Much like arable land, that freshwater is not evenly distributed with some regions experiencing surpluses relative to demands from their population, while others experience extreme scarcity. For example, ~5% of the global population live in North America and it is blessed with 29% of freshwater. Asia also has around one-third of the world’s supply of freshwater, but it has to support 60% of the world’s human population.3
The supply of water is governed by the flow, rather than the stock. This means there is also a temporal mismatch between demand and supply. There are exceptions like reservoirs which can store water for extended periods of time. In the main though, consumers of water are concerned whether the rains will return and that the river will continue to flow. For the majority of water consumed, the weather and seasonal factors are especially important.

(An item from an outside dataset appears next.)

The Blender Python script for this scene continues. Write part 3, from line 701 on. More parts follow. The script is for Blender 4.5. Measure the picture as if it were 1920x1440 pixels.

The ‘commodification’ of water challenge
A number of factors typically complicate ascribing value to water as a commodity. For instance, the implicit value of water itself is arguably delinked from its price in that the value of water in sustaining life may be so much greater than a market price can truly capture.
Governments often deem that access to water is a basic human right for which they attempt to ensure access is equitable, no matter how rich or poor you are. In economic terminology it is known as a ‘merit good’. The historical position that water should be free at the point of consumption is very difficult to row back from.
Water assets generally do not have clear and transferable ownership title – rarely can one individual claim rights to a specific reservoir or lake – thus making it difficult to trade water assets, as opposed to more conventional commodities. To be traded on the global commodities exchanges, a resource has to be transferable (even if you are selling future rights to it) and transparently priced.